**Exercise directions:** Seek out every line containing the word "scene", and copy each.

**** Data block ****

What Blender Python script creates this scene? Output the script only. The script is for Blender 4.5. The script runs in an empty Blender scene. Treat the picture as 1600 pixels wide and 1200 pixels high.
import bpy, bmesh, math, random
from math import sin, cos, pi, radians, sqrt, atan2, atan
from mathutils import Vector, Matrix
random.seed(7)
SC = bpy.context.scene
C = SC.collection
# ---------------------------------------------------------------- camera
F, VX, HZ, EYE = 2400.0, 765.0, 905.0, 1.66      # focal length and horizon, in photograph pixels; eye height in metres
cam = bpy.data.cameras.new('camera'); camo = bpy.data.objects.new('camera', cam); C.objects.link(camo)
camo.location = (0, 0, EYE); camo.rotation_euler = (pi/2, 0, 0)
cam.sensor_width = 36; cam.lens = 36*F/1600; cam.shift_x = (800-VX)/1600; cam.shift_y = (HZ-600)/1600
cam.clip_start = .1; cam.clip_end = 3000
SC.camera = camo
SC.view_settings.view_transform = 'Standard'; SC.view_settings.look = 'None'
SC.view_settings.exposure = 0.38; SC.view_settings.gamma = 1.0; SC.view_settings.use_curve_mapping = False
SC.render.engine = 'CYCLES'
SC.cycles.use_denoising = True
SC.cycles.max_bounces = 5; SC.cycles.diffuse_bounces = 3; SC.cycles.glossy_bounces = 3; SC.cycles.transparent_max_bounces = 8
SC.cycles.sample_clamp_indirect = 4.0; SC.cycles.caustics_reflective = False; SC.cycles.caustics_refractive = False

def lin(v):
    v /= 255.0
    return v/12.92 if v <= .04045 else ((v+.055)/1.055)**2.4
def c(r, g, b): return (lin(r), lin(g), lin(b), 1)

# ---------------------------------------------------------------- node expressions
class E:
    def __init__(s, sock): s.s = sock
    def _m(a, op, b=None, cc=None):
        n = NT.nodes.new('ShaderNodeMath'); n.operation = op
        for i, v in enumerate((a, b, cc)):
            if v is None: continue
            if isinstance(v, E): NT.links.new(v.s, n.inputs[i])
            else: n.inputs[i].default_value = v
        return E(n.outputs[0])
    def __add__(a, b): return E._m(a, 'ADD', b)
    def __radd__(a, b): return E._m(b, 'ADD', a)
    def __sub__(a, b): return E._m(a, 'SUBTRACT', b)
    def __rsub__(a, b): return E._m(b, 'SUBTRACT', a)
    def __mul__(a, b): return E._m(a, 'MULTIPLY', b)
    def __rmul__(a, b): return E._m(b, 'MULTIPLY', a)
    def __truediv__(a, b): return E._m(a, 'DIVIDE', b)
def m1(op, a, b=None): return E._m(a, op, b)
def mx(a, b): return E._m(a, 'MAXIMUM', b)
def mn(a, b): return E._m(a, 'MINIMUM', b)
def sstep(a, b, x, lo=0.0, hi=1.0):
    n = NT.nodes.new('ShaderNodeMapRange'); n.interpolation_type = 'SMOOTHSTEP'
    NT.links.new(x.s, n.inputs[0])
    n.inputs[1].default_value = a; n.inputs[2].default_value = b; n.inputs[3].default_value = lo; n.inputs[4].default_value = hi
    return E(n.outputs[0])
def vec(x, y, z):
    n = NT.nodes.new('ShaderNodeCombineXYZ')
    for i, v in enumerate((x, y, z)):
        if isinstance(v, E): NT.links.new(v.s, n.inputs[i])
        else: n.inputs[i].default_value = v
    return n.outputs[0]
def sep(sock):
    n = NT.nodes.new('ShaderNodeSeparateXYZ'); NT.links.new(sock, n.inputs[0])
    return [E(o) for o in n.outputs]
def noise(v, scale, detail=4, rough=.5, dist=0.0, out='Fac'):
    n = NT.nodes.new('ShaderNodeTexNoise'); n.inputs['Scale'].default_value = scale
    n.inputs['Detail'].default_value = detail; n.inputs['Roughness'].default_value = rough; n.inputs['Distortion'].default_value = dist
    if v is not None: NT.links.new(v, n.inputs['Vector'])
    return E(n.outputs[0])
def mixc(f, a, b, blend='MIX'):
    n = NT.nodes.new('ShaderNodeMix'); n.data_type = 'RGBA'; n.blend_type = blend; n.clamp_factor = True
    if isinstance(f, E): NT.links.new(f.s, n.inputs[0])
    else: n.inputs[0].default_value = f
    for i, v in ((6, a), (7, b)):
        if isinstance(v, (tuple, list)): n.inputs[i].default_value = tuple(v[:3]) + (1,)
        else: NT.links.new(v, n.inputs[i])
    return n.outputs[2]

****

**Response below:**
What Blender Python script creates this scene? Output the script only. The script is for Blender 4.5. The script runs in an empty Blender scene. Treat the picture as 1600 pixels wide and 1200 pixels high.
SC = bpy.context.scene